U.S. Secretary of State John Kerry says independent testing has confirmed the use of sarin gas in last month's attack on civilians in the Syrian capital of Damascus.

Kerry told U.S. media Sunday that samples provided to the United States from first responders on the scene have "tested positive for signatures of sarin".

His comments come a day after U.S. President Barack Obama announced that he will seek congressional approval before launching a military strike against the Syrian government in retaliation for what the U.S. concluded was the use of chemical weapons.

Mr. Kerry says he is confident that members of the U.S. Congress "will do what is right", but adds that the president has the power to act no matter what Congress decides.

Syria's state new agency quotes President Bashar al-Assad saying Sunday that Syria was capable of confronting any "external aggression". The country's deputy foreign minister, Faisal Maqdad, said Mr. Obama's decision to seek approval from Congress was full of "hesitation and confusion".

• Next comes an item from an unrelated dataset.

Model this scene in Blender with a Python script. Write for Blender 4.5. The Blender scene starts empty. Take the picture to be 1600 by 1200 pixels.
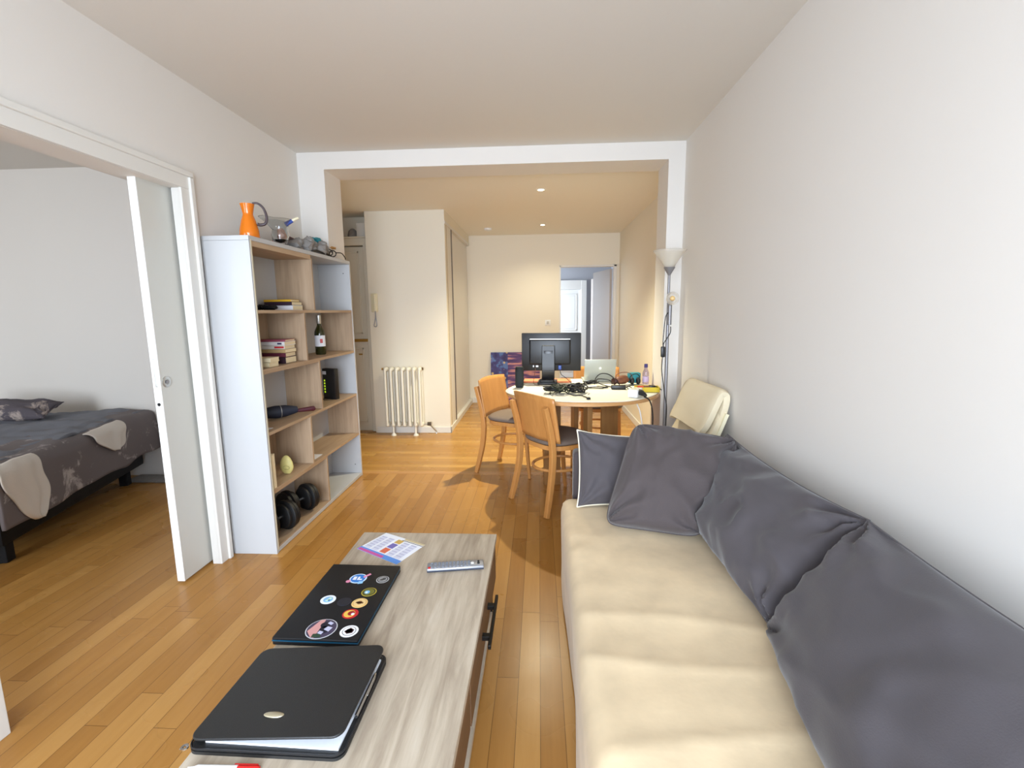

The Syrian government alleges that the the August 21 attacks were carried out by rebel fighters, but has not yet presented any evidence supporting the claim.

Syria's opposition says it is disappointed with Mr. Obama's decision to hold off on taking quick action against Damascus. The opposition coalition said in a statement Sunday that any possible military action should be carried out in conjunction with the Free Syrian army.

In an address at the White House Saturday, Mr. Obama said he has decided the United States should take military action against Syrian government targets. But he said that while he believes he has the authority to order a strike, he also thinks it is important for the country to have a debate on the issue.

Later, President Obama formally asked Congress to allow him to use military force in Syria to "deter, disrupt, prevent and degrade" the potential for more chemical attacks. The president ruled out any action that would put American ground troops in Syria.

He called what happened in Damascus nearly two weeks ago the worst chemical weapons attack of the 21st century, and he said the U.S. must not turn a 'blind eye" to it.

U.S. congressional leaders responded by saying they expect the Senate and House of Representatives to take up the matter when they return from their summer recess the week of September 9.



A U.N. inspection team wrapped up its work in Syria and left the country Saturday. A U.N. spokesman says in a call with Secretary-General Ban Ki-moon, the head U.N. inspection team said the preparations for classifying the samples are progressing well and that they will begin to be transferred to laboratories on Monday.

The spokesman says Mr. Ban asked that the analysis of the samples be expedited and that a report of the results be sent to him as soon as possible. The secretary general also said that he believes the U.N. Security Council should stand "firm and united" in agreeing on measures in response to any use of chemical weapons.

The Syrian government has denied having any role in chemical weapons attacks. But Mr. Obama said U.S. intelligence is clear that "well over 1,000 people" were murdered - gassed to death by their own government.

In another development, French Interior Minister Manuel Valls is reported to have said Sunday that France will not take action alone against Syria, and will wait for a decision by U.S. Congress as Paris needs to be part of a coalition.

Protesters around the world took to the streets on Saturday to protest for and against a possible U.S.-led attack on Syria.

Amnesty International issued a statement calling on the U.N. Security Council to refer the Syrian situation to the International Criminal Court, to impose an arms embargo on the Syrian government, and to deploy international monitors to investigate and report on human rights abuses in Syria.